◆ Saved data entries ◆
===
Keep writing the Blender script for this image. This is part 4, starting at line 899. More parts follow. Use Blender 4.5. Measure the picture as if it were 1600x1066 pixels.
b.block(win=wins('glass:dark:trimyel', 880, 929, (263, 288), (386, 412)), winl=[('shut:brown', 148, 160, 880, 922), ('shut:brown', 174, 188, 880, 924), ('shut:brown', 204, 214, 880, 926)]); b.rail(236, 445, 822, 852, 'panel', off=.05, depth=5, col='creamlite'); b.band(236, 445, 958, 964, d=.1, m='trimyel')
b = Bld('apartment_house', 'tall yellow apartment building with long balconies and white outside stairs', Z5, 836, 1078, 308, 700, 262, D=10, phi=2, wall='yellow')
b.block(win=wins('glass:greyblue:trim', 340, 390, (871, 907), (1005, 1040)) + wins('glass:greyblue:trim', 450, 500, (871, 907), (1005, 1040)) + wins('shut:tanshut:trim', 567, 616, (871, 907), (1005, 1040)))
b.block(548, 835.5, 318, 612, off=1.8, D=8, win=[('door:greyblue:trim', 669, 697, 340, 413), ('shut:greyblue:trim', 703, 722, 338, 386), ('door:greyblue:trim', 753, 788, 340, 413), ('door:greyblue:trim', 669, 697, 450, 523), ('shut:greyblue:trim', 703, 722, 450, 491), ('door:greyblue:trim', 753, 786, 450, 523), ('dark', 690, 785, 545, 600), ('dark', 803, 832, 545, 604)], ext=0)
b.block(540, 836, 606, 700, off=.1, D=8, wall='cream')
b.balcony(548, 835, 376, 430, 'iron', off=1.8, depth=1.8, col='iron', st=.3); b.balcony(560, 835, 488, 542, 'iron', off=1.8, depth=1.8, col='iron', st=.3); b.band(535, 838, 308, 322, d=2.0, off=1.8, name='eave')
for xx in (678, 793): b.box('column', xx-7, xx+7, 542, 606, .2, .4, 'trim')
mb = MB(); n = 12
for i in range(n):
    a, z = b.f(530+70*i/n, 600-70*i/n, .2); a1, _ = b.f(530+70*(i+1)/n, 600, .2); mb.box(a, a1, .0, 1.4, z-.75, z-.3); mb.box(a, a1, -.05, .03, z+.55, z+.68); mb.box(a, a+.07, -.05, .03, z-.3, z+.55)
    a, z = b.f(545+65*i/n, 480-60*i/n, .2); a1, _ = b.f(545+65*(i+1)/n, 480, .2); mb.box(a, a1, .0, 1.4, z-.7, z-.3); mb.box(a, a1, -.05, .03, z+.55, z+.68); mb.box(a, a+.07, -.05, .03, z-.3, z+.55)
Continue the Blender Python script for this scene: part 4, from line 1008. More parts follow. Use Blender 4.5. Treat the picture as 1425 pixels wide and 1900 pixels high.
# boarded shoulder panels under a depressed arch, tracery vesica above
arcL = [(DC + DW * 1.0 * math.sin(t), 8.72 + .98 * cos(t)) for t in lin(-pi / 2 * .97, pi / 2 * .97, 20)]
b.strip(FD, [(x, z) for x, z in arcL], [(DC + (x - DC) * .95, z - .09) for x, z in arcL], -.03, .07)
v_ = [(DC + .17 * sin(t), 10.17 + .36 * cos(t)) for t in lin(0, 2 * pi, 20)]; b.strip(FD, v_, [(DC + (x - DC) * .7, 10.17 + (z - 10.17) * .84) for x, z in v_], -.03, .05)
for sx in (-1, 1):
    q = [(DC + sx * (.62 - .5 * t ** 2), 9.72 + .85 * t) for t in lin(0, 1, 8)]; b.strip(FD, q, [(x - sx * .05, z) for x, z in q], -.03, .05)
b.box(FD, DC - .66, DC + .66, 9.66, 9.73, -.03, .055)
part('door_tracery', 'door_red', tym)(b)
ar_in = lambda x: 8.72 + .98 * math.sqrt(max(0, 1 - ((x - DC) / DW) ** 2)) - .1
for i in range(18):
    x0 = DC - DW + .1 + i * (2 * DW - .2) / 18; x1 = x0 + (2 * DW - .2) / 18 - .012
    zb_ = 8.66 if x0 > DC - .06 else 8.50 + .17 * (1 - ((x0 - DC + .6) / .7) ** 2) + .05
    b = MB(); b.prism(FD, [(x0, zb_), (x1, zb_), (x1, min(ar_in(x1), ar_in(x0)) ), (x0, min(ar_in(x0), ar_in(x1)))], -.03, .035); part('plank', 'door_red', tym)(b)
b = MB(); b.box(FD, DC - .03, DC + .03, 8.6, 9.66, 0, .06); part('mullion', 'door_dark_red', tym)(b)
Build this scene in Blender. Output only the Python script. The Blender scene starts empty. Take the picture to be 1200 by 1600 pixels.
===
◆ Exercise details ◆
Reproduce the data shown above exactly.

◆ Task response ◆
Keep writing the Blender script for this image. This is part 4, starting at line 899. More parts follow. Use Blender 4.5. Measure the picture as if it were 1600x1066 pixels.
b.block(win=wins('glass:dark:trimyel', 880, 929, (263, 288), (386, 412)), winl=[('shut:brown', 148, 160, 880, 922), ('shut:brown', 174, 188, 880, 924), ('shut:brown', 204, 214, 880, 926)]); b.rail(236, 445, 822, 852, 'panel', off=.05, depth=5, col='creamlite'); b.band(236, 445, 958, 964, d=.1, m='trimyel')
b = Bld('apartment_house', 'tall yellow apartment building with long balconies and white outside stairs', Z5, 836, 1078, 308, 700, 262, D=10, phi=2, wall='yellow')
b.block(win=wins('glass:greyblue:trim', 340, 390, (871, 907), (1005, 1040)) + wins('glass:greyblue:trim', 450, 500, (871, 907), (1005, 1040)) + wins('shut:tanshut:trim', 567, 616, (871, 907), (1005, 1040)))
b.block(548, 835.5, 318, 612, off=1.8, D=8, win=[('door:greyblue:trim', 669, 697, 340, 413), ('shut:greyblue:trim', 703, 722, 338, 386), ('door:greyblue:trim', 753, 788, 340, 413), ('door:greyblue:trim', 669, 697, 450, 523), ('shut:greyblue:trim', 703, 722, 450, 491), ('door:greyblue:trim', 753, 786, 450, 523), ('dark', 690, 785, 545, 600), ('dark', 803, 832, 545, 604)], ext=0)
b.block(540, 836, 606, 700, off=.1, D=8, wall='cream')
b.balcony(548, 835, 376, 430, 'iron', off=1.8, depth=1.8, col='iron', st=.3); b.balcony(560, 835, 488, 542, 'iron', off=1.8, depth=1.8, col='iron', st=.3); b.band(535, 838, 308, 322, d=2.0, off=1.8, name='eave')
for xx in (678, 793): b.box('column', xx-7, xx+7, 542, 606, .2, .4, 'trim')
mb = MB(); n = 12
for i in range(n):
    a, z = b.f(530+70*i/n, 600-70*i/n, .2); a1, _ = b.f(530+70*(i+1)/n, 600, .2); mb.box(a, a1, .0, 1.4, z-.75, z-.3); mb.box(a, a1, -.05, .03, z+.55, z+.68); mb.box(a, a+.07, -.05, .03, z-.3, z+.55)
    a, z = b.f(545+65*i/n, 480-60*i/n, .2); a1, _ = b.f(545+65*(i+1)/n, 480, .2); mb.box(a, a1, .0, 1.4, z-.7, z-.3); mb.box(a, a1, -.05, .03, z+.55, z+.68); mb.box(a, a+.07, -.05, .03, z-.3, z+.55)
Continue the Blender Python script for this scene: part 4, from line 1008. More parts follow. Use Blender 4.5. Treat the picture as 1425 pixels wide and 1900 pixels high.
# boarded shoulder panels under a depressed arch, tracery vesica above
arcL = [(DC + DW * 1.0 * math.sin(t), 8.72 + .98 * cos(t)) for t in lin(-pi / 2 * .97, pi / 2 * .97, 20)]
b.strip(FD, [(x, z) for x, z in arcL], [(DC + (x - DC) * .95, z - .09) for x, z in arcL], -.03, .07)
v_ = [(DC + .17 * sin(t), 10.17 + .36 * cos(t)) for t in lin(0, 2 * pi, 20)]; b.strip(FD, v_, [(DC + (x - DC) * .7, 10.17 + (z - 10.17) * .84) for x, z in v_], -.03, .05)
for sx in (-1, 1):
    q = [(DC + sx * (.62 - .5 * t ** 2), 9.72 + .85 * t) for t in lin(0, 1, 8)]; b.strip(FD, q, [(x - sx * .05, z) for x, z in q], -.03, .05)
b.box(FD, DC - .66, DC + .66, 9.66, 9.73, -.03, .055)
part('door_tracery', 'door_red', tym)(b)
ar_in = lambda x: 8.72 + .98 * math.sqrt(max(0, 1 - ((x - DC) / DW) ** 2)) - .1
for i in range(18):
    x0 = DC - DW + .1 + i * (2 * DW - .2) / 18; x1 = x0 + (2 * DW - .2) / 18 - .012
    zb_ = 8.66 if x0 > DC - .06 else 8.50 + .17 * (1 - ((x0 - DC + .6) / .7) ** 2) + .05
    b = MB(); b.prism(FD, [(x0, zb_), (x1, zb_), (x1, min(ar_in(x1), ar_in(x0)) ), (x0, min(ar_in(x0), ar_in(x1)))], -.03, .035); part('plank', 'door_red', tym)(b)
b = MB(); b.box(FD, DC - .03, DC + .03, 8.6, 9.66, 0, .06); part('mullion', 'door_dark_red', tym)(b)
Build this scene in Blender. Output only the Python script. The Blender scene starts empty. Take the picture to be 1200 by 1600 pixels.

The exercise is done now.